* [Data items]:
· · · · ·
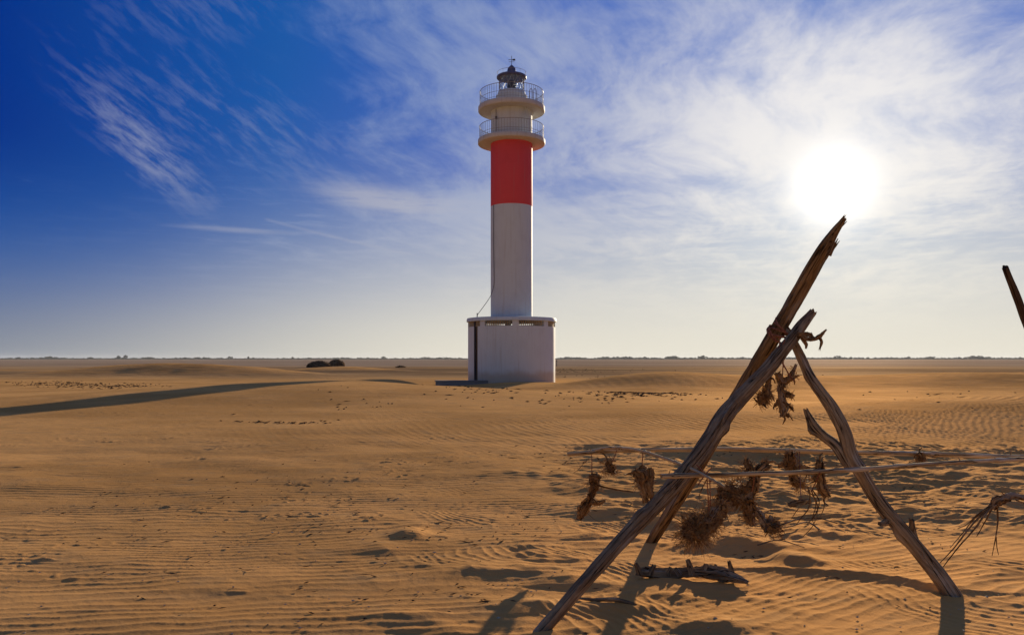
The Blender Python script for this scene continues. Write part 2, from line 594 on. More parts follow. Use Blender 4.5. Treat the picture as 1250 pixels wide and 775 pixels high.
def sand_material():
    m, t, b = new_mat('sand')
    g = t.nodes.new('ShaderNodeNewGeometry')
    P = S(t, g.outputs['Position'])
    sp = t.nodes.new('ShaderNodeSeparateXYZ')
    t.links.new(P.k, sp.inputs[0])
    X, Y, Z = (S(t, sp.outputs[i]) for i in range(3))
    dist = (X * X + Y * Y).m('SQRT')
    n1 = noise(t, scaled(t, P, .35, .5, 1), 1.0, 5, .6)
    n2 = noise(t, scaled(t, P, 2.2, 4.5, 1), 1.0, 6, .65)
    n3 = noise(t, P, 140, 3, .6)
    n0 = noise(t, scaled(t, P, .13, .22, 1), 1.0, 4, .6)
    col = cmix(t, (n1 * .5 + n0 * .5).smooth(.40, .60), (.42, .219, .070), (.59, .322, .113))
    col = cmix(t, n2.smooth(.46, .74) * .55, col, (.34, .22, .11))
    # heavier dark grains and scraps
    sp1 = noise(t, scaled(t, P, 26, 34, 20), 1.0, 3, .7)
    col = cmix(t, sp1.smooth(.68, .76) * .4, col, (.13, .09, .055))
    col = cmix(t, n3.smooth(.35, .65) * .16, col, (.58, .36, .15))
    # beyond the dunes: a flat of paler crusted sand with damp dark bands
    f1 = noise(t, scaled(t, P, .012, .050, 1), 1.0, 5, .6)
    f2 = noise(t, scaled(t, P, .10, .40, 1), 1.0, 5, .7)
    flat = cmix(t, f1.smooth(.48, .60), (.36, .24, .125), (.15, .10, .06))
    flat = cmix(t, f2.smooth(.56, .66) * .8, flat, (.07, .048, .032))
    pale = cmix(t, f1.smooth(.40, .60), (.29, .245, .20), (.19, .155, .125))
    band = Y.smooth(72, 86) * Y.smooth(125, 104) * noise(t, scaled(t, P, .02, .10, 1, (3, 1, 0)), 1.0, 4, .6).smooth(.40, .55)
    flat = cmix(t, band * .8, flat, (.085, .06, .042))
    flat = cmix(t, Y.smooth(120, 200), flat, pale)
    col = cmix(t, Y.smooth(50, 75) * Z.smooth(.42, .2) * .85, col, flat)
    df = t.nodes.new('ShaderNodeBsdfDiffuse')
    df.inputs['Roughness'].default_value = .6
    t.links.new(col.k, df.inputs['Color'])
    gs = t.nodes.new('ShaderNodeBsdfGlossy')          # grains scatter low sun forwards
    gs.inputs['Roughness'].default_value = .84
    gcol = cmix(t, .22, cmix(t, 1.0, col, (1.6, 1.6, 1.6), 'MULTIPLY'), (.74, .50, .30))
    t.links.new(gcol.k, gs.inputs['Color'])
    mxs = t.nodes.new('ShaderNodeMixShader')
    mxs.inputs[0].default_value = .22
    t.links.new(df.outputs[0], mxs.inputs[1])
    t.links.new(gs.outputs[0], mxs.inputs[2])
    t.links.new(mxs.outputs[0], t.nodes['Material Output'].inputs['Surface'])
    bmp = noise(t, P, 55, 4, .7) * .4 + noise(t, scaled(t, P, 5, 9, 1), 1.0, 6, .6) * 2.0 * dist.smooth(9, 26) \
        + noise(t, scaled(t, P, .8, 2.2, 1), 1.0, 5, .6) * 14.0 * dist.smooth(25, 70)
    set_bump(t, df, bmp, .8, .012)
    set_bump(t, gs, bmp, .8, .012)
    t.nodes.remove(b)
    return m


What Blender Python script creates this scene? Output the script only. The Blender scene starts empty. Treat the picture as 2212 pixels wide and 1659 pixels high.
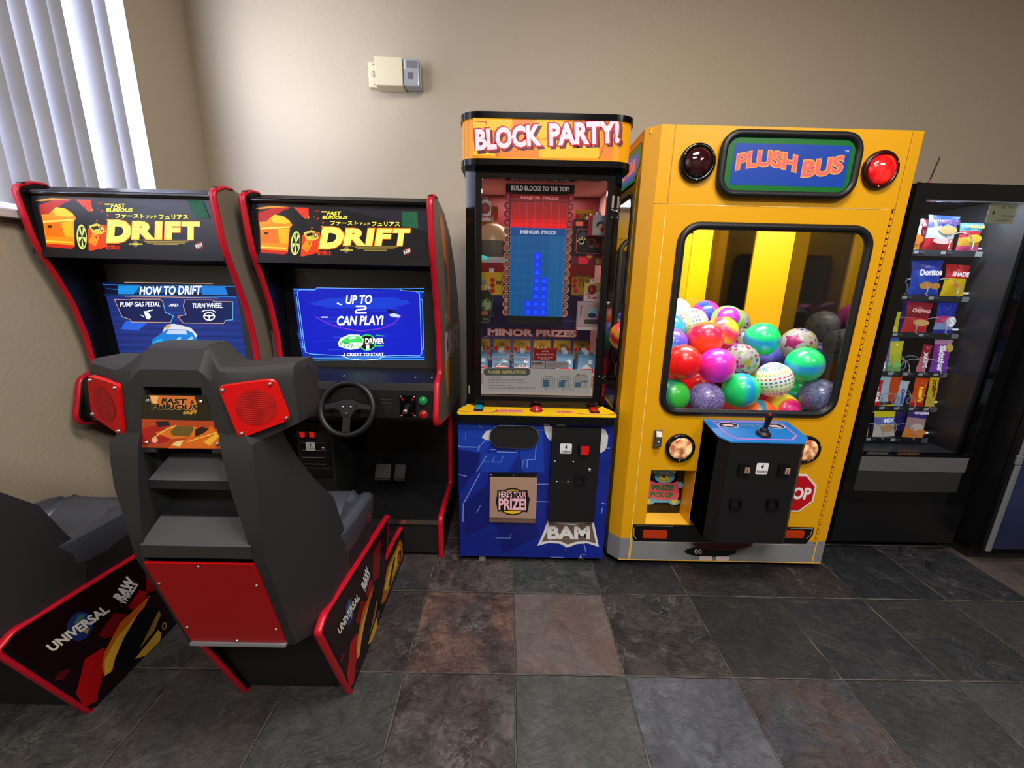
· · · · ·
* [Given instruction]:
Copy each line containing the word "cmix" from the data.

* [Task result]:
    col = cmix(t, (n1 * .5 + n0 * .5).smooth(.40, .60), (.42, .219, .070), (.59, .322, .113))
    col = cmix(t, n2.smooth(.46, .74) * .55, col, (.34, .22, .11))
    col = cmix(t, sp1.smooth(.68, .76) * .4, col, (.13, .09, .055))
    col = cmix(t, n3.smooth(.35, .65) * .16, col, (.58, .36, .15))
    flat = cmix(t, f1.smooth(.48, .60), (.36, .24, .125), (.15, .10, .06))
    flat = cmix(t, f2.smooth(.56, .66) * .8, flat, (.07, .048, .032))
    pale = cmix(t, f1.smooth(.40, .60), (.29, .245, .20), (.19, .155, .125))
    flat = cmix(t, band * .8, flat, (.085, .06, .042))
    flat = cmix(t, Y.smooth(120, 200), flat, pale)
    col = cmix(t, Y.smooth(50, 75) * Z.smooth(.42, .2) * .85, col, flat)
    gcol = cmix(t, .22, cmix(t, 1.0, col, (1.6, 1.6, 1.6), 'MULTIPLY'), (.74, .50, .30))